**Material provided**
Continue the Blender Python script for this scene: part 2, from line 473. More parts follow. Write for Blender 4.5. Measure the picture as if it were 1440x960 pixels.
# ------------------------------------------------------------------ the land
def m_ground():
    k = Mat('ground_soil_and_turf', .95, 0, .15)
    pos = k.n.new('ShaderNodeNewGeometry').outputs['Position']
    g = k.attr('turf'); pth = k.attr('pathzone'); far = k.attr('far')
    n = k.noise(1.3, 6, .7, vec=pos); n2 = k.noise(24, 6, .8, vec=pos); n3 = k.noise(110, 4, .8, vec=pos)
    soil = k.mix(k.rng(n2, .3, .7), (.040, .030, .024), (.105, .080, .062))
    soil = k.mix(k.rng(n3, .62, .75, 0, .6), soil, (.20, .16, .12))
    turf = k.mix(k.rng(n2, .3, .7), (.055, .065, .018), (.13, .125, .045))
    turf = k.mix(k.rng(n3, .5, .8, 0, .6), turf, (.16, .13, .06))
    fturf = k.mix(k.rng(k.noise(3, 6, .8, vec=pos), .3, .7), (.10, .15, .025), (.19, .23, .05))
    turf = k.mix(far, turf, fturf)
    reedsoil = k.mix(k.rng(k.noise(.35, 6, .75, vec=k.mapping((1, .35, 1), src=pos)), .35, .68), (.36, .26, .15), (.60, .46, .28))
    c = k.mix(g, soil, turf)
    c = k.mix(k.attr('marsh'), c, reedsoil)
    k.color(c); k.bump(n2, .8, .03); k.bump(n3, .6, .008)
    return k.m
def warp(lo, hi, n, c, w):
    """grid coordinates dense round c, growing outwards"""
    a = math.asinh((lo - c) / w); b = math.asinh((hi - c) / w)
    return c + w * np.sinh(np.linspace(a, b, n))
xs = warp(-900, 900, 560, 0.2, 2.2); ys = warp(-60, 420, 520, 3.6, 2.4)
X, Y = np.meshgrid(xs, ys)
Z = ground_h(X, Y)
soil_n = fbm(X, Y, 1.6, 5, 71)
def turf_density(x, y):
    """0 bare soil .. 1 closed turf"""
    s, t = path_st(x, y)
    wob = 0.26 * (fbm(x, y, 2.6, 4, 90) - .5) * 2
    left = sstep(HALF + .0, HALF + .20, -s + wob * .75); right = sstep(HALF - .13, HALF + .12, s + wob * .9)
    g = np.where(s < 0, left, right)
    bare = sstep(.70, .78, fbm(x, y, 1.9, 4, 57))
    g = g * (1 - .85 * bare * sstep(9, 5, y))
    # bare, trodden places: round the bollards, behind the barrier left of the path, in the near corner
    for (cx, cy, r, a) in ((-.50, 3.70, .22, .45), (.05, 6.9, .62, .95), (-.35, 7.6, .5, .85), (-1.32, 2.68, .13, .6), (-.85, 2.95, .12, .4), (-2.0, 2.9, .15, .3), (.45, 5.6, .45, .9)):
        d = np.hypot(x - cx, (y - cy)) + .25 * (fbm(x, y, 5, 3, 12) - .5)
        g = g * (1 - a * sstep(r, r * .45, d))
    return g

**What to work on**
Reproduce every line above without error.

**Response for this exercise**
Continue the Blender Python script for this scene: part 2, from line 473. More parts follow. Write for Blender 4.5. Measure the picture as if it were 1440x960 pixels.
# ------------------------------------------------------------------ the land
def m_ground():
    k = Mat('ground_soil_and_turf', .95, 0, .15)
    pos = k.n.new('ShaderNodeNewGeometry').outputs['Position']
    g = k.attr('turf'); pth = k.attr('pathzone'); far = k.attr('far')
    n = k.noise(1.3, 6, .7, vec=pos); n2 = k.noise(24, 6, .8, vec=pos); n3 = k.noise(110, 4, .8, vec=pos)
    soil = k.mix(k.rng(n2, .3, .7), (.040, .030, .024), (.105, .080, .062))
    soil = k.mix(k.rng(n3, .62, .75, 0, .6), soil, (.20, .16, .12))
    turf = k.mix(k.rng(n2, .3, .7), (.055, .065, .018), (.13, .125, .045))
    turf = k.mix(k.rng(n3, .5, .8, 0, .6), turf, (.16, .13, .06))
    fturf = k.mix(k.rng(k.noise(3, 6, .8, vec=pos), .3, .7), (.10, .15, .025), (.19, .23, .05))
    turf = k.mix(far, turf, fturf)
    reedsoil = k.mix(k.rng(k.noise(.35, 6, .75, vec=k.mapping((1, .35, 1), src=pos)), .35, .68), (.36, .26, .15), (.60, .46, .28))
    c = k.mix(g, soil, turf)
    c = k.mix(k.attr('marsh'), c, reedsoil)
    k.color(c); k.bump(n2, .8, .03); k.bump(n3, .6, .008)
    return k.m
def warp(lo, hi, n, c, w):
    """grid coordinates dense round c, growing outwards"""
    a = math.asinh((lo - c) / w); b = math.asinh((hi - c) / w)
    return c + w * np.sinh(np.linspace(a, b, n))
xs = warp(-900, 900, 560, 0.2, 2.2); ys = warp(-60, 420, 520, 3.6, 2.4)
X, Y = np.meshgrid(xs, ys)
Z = ground_h(X, Y)
soil_n = fbm(X, Y, 1.6, 5, 71)
def turf_density(x, y):
    """0 bare soil .. 1 closed turf"""
    s, t = path_st(x, y)
    wob = 0.26 * (fbm(x, y, 2.6, 4, 90) - .5) * 2
    left = sstep(HALF + .0, HALF + .20, -s + wob * .75); right = sstep(HALF - .13, HALF + .12, s + wob * .9)
    g = np.where(s < 0, left, right)
    bare = sstep(.70, .78, fbm(x, y, 1.9, 4, 57))
    g = g * (1 - .85 * bare * sstep(9, 5, y))
    # bare, trodden places: round the bollards, behind the barrier left of the path, in the near corner
    for (cx, cy, r, a) in ((-.50, 3.70, .22, .45), (.05, 6.9, .62, .95), (-.35, 7.6, .5, .85), (-1.32, 2.68, .13, .6), (-.85, 2.95, .12, .4), (-2.0, 2.9, .15, .3), (.45, 5.6, .45, .9)):
        d = np.hypot(x - cx, (y - cy)) + .25 * (fbm(x, y, 5, 3, 12) - .5)
        g = g * (1 - a * sstep(r, r * .45, d))
    return g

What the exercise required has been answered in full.